Friday, October 06, 2006

a win for reason: Court of Appeals strikes down same-sex marriage

By a 2-1 decision, the First District Court of Appeal in San Francisco yesterday declared that gays and lesbians have no constitutional right to marry in California, and that any change giving them that right must come from state lawmakers or the voters rather than the legal system.

This decision reverses a lower-court ruling in San Francisco made last year which said that a 1977 state law defining marriage as a union between a man and a woman violated the state Constitution by denying gays and lesbians the right to marry the partners of their choice.

As you can imagine, there are many disappointed folks here in the Bay Area---folks who got “married” in February 2004 in a “marriage spree” in San Francisco, when SF Mayor Gavin Newsome agreed to give marriage licenses to gay and lesbian couples.

When that “marriage spree” was going on then, I remember thinking what a half-baked idea this mayor has inflicted upon these people: oblivious to the impending court challenges that will come from it: a great disservice to gays and lesbians, who now see their “unions” in real “limbo.”

Anyway, some folks are saying that the Court of Appeals has offered no rationale for the law other than a discriminatory tradition.

"If other courts had followed this line of reasoning, we would still have segregation,'' said San Francisco City Attorney Dennis Herrera.

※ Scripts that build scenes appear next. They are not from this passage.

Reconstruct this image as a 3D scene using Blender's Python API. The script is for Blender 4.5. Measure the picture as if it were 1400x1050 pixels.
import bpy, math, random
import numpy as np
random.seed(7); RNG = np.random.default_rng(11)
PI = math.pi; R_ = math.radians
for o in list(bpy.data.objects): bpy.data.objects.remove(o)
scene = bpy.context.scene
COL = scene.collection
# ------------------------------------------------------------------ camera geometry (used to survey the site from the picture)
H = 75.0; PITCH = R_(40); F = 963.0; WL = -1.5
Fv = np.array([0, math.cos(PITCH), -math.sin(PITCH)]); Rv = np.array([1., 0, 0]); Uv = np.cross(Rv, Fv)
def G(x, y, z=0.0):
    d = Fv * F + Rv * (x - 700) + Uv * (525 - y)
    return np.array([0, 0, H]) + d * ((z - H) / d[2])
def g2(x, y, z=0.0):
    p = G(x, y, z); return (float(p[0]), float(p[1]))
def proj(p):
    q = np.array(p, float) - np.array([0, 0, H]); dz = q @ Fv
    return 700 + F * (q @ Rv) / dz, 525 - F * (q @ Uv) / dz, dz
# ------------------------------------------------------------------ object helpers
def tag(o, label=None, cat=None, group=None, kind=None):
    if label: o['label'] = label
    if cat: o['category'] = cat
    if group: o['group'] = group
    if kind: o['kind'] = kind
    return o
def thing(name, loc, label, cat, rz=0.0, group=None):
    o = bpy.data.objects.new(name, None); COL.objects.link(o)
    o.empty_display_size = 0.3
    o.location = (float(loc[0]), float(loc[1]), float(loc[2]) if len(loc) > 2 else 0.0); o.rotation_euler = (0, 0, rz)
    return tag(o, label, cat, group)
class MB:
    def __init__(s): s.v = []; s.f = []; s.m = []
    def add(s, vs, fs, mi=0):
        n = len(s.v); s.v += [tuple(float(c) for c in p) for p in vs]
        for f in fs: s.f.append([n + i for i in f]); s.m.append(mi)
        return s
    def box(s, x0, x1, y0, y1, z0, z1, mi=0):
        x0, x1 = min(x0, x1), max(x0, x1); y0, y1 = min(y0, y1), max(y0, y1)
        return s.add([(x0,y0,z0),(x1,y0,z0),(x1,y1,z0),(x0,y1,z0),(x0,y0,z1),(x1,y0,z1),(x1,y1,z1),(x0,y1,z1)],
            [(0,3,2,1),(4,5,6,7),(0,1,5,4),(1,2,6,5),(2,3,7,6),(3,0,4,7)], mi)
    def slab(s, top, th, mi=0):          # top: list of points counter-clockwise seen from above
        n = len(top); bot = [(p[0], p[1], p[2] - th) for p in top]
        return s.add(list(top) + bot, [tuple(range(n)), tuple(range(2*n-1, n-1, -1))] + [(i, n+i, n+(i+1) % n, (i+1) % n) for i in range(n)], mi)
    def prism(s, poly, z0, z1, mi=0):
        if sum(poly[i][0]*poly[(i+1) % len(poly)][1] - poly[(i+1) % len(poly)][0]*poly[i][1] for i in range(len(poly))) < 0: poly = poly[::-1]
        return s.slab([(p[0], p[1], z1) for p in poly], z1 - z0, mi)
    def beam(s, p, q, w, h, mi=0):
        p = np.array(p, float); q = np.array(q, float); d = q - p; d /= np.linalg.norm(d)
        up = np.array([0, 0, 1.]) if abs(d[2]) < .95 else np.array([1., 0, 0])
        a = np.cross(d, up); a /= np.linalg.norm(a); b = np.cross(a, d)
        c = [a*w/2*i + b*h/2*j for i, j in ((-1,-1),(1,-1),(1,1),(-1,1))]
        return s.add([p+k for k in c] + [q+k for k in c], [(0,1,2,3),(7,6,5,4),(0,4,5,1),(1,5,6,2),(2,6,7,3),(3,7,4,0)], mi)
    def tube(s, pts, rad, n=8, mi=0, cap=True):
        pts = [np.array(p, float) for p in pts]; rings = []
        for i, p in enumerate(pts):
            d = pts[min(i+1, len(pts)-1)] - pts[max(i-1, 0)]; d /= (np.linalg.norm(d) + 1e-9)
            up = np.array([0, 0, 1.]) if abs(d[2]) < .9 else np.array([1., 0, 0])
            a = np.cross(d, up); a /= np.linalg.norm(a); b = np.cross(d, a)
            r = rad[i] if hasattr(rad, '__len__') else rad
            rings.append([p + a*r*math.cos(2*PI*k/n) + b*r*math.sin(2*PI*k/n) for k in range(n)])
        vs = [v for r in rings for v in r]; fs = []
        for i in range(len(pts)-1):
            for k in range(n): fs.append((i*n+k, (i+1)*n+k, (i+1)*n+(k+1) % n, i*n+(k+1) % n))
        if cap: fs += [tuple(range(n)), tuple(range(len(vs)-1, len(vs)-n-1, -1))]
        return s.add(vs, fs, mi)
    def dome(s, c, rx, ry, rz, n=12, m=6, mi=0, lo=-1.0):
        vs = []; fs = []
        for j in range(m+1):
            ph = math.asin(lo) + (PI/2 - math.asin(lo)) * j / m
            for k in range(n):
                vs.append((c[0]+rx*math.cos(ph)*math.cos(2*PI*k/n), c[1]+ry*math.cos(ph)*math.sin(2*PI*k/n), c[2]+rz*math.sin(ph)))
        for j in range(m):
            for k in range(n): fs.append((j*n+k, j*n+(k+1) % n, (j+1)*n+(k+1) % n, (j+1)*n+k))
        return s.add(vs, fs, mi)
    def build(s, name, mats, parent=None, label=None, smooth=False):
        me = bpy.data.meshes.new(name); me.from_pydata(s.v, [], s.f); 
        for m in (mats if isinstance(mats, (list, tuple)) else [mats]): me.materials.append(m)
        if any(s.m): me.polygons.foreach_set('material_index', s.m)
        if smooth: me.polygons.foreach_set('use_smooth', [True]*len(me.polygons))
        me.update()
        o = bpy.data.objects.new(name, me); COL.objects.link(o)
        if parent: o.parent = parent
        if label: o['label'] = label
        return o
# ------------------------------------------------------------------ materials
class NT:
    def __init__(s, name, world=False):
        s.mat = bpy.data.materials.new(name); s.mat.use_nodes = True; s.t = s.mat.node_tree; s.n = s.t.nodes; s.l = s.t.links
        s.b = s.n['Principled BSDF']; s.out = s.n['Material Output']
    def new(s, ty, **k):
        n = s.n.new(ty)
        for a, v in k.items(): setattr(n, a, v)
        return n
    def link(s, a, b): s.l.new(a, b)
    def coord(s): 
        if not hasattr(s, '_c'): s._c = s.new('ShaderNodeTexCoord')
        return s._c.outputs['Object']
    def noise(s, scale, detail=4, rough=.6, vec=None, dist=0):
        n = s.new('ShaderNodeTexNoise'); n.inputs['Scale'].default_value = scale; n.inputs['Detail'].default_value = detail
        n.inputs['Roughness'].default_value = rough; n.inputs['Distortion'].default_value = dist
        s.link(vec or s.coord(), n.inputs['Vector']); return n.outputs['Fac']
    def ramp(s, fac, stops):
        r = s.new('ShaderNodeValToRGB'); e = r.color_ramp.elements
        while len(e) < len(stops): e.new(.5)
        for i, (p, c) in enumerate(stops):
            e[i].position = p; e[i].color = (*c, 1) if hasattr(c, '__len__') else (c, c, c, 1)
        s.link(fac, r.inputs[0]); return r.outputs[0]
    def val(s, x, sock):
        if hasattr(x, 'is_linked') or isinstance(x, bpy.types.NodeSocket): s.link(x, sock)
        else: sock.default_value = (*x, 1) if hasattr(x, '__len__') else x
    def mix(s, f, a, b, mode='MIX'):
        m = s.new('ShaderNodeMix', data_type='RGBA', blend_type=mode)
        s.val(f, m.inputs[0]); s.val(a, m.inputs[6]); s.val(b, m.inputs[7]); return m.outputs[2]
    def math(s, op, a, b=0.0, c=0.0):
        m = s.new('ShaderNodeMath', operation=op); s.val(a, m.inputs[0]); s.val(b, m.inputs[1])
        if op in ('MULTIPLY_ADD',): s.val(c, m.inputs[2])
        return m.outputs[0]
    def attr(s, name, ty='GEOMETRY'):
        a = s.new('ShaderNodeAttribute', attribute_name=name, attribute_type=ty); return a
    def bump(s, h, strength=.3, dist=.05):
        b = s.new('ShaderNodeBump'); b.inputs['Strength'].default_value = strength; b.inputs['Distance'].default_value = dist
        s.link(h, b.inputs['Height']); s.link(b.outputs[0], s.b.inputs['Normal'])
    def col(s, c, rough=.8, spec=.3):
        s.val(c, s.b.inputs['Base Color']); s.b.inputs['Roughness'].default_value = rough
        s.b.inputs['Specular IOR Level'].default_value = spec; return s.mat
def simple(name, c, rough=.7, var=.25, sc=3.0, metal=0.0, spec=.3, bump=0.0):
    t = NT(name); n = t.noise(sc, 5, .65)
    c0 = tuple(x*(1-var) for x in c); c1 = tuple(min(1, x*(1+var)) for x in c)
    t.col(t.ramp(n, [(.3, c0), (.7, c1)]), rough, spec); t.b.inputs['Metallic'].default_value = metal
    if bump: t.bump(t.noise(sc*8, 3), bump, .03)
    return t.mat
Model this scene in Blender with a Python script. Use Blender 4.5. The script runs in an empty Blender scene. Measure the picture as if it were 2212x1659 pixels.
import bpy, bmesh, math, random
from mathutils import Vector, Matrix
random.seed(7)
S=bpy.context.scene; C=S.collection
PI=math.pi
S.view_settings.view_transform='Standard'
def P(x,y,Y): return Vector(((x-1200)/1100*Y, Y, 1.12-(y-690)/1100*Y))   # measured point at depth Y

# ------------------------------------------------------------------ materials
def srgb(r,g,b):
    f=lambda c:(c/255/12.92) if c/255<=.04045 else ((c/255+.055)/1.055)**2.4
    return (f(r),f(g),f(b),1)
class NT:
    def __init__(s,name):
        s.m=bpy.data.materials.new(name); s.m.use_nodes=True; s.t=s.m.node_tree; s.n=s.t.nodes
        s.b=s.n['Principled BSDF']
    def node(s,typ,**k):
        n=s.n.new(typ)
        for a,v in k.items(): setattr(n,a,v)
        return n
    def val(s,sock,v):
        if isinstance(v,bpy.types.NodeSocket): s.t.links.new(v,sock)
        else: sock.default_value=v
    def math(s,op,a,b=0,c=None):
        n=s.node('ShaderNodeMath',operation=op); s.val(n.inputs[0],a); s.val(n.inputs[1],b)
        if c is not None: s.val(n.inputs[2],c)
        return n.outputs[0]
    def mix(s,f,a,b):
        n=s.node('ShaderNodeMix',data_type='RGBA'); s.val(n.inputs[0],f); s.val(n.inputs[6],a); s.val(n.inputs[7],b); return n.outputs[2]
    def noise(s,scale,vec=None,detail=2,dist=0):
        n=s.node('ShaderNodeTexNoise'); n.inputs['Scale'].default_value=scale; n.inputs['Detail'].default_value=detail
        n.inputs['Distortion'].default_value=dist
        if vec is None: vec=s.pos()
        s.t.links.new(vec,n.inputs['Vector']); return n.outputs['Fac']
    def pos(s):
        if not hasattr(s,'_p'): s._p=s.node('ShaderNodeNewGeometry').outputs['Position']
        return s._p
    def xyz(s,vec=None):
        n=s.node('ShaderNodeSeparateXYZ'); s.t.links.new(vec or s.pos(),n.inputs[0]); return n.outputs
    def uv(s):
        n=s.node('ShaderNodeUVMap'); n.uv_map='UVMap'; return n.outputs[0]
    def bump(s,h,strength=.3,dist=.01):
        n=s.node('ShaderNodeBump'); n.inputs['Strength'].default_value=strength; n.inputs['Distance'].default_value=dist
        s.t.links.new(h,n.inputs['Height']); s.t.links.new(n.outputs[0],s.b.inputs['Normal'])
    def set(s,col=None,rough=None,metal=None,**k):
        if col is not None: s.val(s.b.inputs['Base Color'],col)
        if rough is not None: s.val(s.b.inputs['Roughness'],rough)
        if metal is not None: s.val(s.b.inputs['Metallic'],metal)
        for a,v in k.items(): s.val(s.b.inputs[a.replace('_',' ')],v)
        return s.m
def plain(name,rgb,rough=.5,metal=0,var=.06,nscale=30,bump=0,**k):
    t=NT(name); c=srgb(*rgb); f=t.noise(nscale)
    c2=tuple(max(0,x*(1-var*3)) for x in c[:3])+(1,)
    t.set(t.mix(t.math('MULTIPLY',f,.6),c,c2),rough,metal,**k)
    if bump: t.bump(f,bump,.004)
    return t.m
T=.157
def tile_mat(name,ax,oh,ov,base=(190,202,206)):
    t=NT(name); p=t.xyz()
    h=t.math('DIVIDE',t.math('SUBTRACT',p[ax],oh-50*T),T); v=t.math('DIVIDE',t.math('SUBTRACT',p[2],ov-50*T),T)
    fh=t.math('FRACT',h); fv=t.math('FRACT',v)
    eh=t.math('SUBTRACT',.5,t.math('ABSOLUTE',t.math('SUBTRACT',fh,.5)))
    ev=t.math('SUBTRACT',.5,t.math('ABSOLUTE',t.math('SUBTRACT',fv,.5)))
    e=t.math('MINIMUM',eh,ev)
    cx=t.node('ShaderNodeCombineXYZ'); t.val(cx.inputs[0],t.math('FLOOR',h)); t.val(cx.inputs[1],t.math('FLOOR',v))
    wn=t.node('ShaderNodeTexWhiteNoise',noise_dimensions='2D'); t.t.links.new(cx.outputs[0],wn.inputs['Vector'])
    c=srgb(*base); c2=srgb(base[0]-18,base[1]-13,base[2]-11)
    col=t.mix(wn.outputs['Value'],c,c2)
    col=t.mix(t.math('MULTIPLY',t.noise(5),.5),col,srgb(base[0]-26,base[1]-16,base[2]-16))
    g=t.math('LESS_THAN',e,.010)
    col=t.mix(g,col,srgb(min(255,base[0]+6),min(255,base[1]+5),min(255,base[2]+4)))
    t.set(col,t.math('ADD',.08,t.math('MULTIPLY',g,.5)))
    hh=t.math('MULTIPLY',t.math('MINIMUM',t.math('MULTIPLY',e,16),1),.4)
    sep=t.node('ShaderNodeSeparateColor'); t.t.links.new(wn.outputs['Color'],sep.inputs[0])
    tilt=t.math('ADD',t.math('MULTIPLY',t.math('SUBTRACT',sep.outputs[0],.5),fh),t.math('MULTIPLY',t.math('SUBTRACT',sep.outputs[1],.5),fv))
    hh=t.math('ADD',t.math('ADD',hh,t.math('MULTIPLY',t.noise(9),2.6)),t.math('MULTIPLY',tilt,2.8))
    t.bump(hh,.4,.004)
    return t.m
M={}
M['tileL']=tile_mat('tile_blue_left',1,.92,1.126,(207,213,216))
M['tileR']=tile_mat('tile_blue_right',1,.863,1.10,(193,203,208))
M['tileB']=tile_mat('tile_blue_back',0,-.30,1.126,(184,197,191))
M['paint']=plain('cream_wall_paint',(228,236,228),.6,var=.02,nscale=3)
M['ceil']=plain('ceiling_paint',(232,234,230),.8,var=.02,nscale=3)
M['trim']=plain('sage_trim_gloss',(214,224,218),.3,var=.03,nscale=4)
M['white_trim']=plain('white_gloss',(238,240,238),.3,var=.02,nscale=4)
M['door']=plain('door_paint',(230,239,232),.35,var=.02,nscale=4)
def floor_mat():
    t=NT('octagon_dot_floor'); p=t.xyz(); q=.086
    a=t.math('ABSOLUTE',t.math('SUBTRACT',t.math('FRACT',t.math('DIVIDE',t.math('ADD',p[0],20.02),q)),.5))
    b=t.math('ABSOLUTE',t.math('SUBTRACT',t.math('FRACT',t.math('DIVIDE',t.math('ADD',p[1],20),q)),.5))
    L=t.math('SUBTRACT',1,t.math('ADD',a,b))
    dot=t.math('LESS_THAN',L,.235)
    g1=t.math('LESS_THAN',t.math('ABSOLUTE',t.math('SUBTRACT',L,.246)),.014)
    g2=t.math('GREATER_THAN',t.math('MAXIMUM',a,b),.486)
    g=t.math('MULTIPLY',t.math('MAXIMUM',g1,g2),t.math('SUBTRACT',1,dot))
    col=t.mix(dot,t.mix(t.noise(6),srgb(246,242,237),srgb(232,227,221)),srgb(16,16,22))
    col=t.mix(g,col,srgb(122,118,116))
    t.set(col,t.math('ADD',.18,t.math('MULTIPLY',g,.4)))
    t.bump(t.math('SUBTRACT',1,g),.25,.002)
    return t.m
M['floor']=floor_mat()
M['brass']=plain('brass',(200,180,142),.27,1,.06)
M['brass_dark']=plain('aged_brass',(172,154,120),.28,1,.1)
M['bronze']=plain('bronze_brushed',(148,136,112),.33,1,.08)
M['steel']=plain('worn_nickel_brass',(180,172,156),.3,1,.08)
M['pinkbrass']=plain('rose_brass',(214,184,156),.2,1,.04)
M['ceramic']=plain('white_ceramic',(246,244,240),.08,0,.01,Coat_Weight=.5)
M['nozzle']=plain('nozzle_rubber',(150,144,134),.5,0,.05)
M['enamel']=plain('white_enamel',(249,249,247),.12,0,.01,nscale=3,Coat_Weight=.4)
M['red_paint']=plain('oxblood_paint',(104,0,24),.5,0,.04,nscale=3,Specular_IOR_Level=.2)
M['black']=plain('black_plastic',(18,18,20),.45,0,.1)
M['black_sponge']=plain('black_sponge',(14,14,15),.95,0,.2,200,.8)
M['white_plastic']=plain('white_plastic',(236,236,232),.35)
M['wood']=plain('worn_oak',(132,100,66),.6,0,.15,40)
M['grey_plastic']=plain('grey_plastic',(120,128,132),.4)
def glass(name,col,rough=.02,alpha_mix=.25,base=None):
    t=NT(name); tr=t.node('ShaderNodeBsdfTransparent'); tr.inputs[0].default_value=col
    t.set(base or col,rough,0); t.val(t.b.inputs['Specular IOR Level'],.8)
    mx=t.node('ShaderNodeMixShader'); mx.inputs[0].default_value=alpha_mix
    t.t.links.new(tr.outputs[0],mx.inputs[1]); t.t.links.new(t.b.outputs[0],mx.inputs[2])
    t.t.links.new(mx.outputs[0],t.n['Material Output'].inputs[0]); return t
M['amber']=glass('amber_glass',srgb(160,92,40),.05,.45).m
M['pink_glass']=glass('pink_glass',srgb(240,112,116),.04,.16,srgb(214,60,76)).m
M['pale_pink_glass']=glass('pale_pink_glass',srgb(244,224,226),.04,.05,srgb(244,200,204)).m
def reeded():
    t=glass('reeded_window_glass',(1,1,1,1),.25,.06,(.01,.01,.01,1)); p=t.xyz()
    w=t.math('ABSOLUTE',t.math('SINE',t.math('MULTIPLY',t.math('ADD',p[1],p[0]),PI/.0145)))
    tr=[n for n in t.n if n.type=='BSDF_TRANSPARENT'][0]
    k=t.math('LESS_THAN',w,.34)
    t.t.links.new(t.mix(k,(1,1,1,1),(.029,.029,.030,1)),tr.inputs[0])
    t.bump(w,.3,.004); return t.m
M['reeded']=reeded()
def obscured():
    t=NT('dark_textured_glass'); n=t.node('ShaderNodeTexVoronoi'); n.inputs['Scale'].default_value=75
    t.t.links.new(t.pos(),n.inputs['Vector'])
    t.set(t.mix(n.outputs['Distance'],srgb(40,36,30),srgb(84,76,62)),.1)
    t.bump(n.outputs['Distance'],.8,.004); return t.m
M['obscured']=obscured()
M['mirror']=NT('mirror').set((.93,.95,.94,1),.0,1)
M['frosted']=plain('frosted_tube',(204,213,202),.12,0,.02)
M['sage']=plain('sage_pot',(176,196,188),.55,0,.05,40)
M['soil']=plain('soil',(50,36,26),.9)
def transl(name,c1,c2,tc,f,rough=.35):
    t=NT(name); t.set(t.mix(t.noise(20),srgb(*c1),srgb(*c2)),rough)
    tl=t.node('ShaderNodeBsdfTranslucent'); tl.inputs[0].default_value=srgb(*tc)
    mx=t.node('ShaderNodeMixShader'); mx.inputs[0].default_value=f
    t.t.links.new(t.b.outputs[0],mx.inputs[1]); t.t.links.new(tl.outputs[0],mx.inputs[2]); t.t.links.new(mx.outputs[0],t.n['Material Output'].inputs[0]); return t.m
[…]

I have to disagree with the counselor. According to the Court of Appeals’ presiding Judge, William McGuiness, there were major differences between this case and the California Supreme Court's landmark 1948 ruling that struck down the state's ban on interracial marriage.

As a local newspaper reports: “That ruling did not purport to change the traditional definition of marriage, McGuiness said. Instead, it took aim at the law's perpetuation of racial discrimination, which -- unlike discrimination based on sexual orientation -- is condemned in the U.S. Constitution, McGuiness said.”

And in a flourish that would make any proponent of reason (rationality) in public discourse sing for joy, especially those who see the happy marriage between reason and faith—as famously enunciated by Pope Benedict in his now famous address at the University in Regensburg, Germany the presiding Judge says:

"We believe it is rational for the Legislature to preserve the opposite-sex definition of marriage, which has existed throughout history and which continues to represent the common understanding of marriage in most other countries and states of our union.”

The next step in this continuing saga is the California State Supreme Court.